## SHORT TASK:
Seek out every line containing the word "objects", and copy each.

══════════

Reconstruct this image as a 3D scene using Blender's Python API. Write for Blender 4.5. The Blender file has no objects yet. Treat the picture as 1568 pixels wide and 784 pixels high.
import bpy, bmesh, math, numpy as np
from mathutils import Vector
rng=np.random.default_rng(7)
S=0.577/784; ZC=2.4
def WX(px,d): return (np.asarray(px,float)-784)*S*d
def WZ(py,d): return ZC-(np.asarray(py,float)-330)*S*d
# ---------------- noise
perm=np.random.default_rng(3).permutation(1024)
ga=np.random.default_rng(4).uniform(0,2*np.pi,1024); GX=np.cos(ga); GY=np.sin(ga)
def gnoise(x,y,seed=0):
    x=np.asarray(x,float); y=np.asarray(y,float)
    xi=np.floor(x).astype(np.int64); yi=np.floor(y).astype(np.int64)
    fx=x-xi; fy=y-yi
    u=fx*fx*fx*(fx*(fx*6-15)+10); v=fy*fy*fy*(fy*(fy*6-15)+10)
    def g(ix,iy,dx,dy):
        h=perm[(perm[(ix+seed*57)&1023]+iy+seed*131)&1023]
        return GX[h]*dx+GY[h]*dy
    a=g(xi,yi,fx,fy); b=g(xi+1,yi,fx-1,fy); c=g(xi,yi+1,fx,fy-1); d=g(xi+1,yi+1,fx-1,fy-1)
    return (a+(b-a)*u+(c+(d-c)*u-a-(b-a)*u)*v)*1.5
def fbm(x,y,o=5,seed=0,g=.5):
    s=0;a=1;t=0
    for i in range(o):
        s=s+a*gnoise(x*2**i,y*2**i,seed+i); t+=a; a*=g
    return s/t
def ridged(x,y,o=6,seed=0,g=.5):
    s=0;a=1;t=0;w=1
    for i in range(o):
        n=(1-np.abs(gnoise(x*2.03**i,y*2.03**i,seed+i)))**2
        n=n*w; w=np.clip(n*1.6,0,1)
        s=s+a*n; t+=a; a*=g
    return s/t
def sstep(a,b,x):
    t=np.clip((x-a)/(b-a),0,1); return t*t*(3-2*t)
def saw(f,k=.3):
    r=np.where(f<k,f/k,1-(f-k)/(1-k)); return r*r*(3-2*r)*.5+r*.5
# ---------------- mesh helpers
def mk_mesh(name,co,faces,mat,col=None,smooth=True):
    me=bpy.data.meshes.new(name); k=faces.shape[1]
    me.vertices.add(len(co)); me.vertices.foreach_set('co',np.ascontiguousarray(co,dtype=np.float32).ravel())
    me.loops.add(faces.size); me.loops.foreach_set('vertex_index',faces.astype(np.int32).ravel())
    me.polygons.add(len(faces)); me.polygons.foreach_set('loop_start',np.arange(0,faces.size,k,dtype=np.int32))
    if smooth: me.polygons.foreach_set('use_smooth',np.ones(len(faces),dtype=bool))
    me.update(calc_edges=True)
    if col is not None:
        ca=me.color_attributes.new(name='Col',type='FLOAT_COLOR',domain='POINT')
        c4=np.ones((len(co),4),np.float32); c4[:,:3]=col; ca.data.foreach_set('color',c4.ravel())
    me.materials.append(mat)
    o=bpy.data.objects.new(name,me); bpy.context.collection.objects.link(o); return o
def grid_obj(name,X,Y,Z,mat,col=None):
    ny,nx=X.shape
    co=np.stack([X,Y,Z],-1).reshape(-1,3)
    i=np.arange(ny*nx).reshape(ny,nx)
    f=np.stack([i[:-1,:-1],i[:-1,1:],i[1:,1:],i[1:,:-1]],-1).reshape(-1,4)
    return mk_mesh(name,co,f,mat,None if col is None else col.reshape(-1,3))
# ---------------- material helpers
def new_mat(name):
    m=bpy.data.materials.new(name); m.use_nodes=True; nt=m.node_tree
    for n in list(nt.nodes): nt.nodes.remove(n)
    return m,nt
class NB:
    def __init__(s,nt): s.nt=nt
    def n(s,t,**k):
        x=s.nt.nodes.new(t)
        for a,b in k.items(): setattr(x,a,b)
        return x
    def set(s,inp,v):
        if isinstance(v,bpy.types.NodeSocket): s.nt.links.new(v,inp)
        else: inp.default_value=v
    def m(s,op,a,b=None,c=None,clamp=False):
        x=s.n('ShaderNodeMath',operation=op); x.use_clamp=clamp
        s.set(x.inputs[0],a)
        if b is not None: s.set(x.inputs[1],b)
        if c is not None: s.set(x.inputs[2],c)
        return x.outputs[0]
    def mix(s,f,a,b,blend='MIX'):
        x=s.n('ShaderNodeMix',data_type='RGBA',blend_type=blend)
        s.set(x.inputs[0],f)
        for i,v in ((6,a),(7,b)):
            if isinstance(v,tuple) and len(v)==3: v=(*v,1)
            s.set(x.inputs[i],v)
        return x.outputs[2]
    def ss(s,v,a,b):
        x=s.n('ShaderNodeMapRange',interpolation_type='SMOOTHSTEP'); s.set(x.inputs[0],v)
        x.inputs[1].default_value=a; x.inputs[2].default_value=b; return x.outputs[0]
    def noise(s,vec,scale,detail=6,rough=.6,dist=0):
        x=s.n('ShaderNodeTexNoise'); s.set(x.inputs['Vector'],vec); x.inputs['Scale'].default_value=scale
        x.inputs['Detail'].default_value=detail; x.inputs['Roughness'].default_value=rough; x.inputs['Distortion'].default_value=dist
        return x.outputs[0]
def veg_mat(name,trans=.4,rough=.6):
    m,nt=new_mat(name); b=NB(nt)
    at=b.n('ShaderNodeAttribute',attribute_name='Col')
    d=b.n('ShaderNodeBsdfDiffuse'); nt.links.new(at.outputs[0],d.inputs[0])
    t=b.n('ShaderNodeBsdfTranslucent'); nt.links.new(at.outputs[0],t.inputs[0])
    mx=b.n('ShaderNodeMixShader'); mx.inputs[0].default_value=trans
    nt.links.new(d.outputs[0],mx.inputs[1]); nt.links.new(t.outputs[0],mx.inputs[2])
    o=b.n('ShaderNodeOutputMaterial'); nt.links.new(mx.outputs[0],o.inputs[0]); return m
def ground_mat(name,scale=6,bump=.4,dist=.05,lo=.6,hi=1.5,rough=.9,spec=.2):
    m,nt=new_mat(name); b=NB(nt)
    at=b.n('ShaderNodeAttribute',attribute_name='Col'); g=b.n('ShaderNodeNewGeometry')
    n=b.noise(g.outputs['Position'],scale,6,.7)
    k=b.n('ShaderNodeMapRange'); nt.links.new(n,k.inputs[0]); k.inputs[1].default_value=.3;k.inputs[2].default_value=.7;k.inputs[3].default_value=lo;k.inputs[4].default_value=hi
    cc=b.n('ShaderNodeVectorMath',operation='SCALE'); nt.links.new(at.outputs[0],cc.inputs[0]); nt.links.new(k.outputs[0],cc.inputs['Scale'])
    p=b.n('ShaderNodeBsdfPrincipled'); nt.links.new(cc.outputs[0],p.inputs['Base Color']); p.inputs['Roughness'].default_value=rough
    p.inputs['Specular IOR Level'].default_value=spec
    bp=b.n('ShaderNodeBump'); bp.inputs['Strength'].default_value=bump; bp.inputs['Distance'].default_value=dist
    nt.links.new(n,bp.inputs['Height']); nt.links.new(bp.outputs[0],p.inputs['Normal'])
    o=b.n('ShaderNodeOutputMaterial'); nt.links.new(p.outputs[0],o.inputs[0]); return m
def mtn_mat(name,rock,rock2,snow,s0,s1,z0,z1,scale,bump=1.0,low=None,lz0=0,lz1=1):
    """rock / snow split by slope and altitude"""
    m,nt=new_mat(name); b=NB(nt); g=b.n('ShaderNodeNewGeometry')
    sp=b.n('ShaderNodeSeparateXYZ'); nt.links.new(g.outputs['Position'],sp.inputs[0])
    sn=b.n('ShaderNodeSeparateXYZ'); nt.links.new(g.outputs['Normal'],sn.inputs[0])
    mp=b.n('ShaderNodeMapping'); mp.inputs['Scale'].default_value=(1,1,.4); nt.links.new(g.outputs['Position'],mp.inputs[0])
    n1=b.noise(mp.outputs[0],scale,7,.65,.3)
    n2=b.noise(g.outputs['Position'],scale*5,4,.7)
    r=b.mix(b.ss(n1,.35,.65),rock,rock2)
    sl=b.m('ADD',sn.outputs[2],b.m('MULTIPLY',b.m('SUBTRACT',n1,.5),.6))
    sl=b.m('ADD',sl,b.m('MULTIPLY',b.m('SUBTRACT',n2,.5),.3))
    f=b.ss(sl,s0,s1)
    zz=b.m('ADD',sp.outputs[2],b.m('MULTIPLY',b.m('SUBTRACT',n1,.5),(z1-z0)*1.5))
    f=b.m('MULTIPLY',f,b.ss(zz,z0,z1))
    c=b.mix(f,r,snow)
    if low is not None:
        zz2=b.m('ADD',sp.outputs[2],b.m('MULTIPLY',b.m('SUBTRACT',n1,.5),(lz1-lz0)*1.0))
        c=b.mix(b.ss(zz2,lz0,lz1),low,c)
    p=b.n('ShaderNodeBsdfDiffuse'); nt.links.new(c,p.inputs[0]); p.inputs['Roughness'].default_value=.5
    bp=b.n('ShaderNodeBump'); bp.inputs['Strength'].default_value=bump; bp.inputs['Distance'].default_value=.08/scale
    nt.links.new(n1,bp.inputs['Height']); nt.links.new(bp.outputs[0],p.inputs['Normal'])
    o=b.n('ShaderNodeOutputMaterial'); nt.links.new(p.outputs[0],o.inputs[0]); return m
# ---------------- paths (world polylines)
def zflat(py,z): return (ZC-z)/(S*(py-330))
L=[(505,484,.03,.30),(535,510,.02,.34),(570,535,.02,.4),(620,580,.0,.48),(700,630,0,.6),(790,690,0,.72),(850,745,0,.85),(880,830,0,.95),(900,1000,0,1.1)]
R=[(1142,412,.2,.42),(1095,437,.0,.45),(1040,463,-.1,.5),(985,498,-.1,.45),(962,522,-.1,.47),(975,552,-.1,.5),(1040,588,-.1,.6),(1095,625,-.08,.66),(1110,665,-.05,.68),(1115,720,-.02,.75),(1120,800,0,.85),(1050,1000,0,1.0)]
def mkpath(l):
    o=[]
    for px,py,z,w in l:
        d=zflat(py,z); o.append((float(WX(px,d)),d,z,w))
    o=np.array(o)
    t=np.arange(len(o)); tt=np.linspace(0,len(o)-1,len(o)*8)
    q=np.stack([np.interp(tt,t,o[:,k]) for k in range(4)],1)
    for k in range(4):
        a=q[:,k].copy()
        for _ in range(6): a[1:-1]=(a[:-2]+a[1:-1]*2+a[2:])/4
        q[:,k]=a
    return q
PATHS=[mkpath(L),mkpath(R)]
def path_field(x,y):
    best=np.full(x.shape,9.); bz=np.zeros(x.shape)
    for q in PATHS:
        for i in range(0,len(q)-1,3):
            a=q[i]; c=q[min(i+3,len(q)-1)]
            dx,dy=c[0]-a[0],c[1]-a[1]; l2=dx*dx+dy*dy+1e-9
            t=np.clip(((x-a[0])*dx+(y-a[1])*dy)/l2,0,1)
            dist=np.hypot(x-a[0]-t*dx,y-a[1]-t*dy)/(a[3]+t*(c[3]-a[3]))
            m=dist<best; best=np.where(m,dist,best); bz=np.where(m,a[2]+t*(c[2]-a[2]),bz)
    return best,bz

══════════

## TASK SOLUTION:
Reconstruct this image as a 3D scene using Blender's Python API. Write for Blender 4.5. The Blender file has no objects yet. Treat the picture as 1568 pixels wide and 784 pixels high.
    o=bpy.data.objects.new(name,me); bpy.context.collection.objects.link(o); return o